**PROBLEM REQUIREMENTS:**
Going from the top of the data below, give again each line through the one containing "CT, ST = math.cos(TILT), math.sin(TILT)", both ends kept.

**SOURCE EXCERPT:**
--
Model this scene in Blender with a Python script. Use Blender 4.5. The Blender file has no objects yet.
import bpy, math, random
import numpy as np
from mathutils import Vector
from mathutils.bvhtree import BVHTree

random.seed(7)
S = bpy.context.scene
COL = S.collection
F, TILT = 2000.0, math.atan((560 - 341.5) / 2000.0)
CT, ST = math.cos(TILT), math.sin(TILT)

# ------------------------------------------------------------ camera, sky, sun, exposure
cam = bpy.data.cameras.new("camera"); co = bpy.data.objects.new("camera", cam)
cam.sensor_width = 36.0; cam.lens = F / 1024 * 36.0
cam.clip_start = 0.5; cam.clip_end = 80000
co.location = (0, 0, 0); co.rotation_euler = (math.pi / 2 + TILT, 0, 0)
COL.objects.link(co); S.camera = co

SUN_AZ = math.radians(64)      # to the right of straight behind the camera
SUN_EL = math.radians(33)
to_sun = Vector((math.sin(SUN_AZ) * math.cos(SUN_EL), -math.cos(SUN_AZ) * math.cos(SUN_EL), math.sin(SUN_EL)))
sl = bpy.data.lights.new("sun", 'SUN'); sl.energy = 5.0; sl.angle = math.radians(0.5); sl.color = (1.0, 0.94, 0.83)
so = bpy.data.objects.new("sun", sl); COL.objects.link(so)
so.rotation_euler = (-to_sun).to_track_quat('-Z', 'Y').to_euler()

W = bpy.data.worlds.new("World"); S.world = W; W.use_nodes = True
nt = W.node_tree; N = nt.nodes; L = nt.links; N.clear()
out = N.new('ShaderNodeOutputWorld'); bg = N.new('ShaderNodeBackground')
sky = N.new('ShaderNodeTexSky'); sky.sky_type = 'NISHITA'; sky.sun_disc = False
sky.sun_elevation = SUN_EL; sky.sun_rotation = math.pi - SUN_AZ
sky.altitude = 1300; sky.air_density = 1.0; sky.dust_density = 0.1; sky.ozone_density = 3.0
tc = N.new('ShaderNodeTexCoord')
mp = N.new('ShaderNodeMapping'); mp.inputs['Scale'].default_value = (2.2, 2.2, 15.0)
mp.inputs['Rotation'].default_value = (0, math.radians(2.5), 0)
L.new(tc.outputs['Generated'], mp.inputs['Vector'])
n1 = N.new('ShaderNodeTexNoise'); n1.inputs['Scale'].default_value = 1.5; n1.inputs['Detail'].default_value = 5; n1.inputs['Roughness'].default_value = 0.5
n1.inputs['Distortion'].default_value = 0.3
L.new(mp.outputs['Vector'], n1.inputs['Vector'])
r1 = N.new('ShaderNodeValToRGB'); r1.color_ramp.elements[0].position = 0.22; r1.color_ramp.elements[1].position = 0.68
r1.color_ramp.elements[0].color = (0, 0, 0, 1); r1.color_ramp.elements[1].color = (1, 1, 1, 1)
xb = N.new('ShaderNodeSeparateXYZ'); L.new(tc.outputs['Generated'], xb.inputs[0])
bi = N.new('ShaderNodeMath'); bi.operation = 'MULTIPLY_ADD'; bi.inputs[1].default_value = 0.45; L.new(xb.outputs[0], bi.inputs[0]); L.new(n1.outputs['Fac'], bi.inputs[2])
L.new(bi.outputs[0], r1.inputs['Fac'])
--
**SOLUTION TO THIS TASK:**
Model this scene in Blender with a Python script. Use Blender 4.5. The Blender file has no objects yet.
import bpy, math, random
import numpy as np
from mathutils import Vector
from mathutils.bvhtree import BVHTree

random.seed(7)
S = bpy.context.scene
COL = S.collection
F, TILT = 2000.0, math.atan((560 - 341.5) / 2000.0)
CT, ST = math.cos(TILT), math.sin(TILT)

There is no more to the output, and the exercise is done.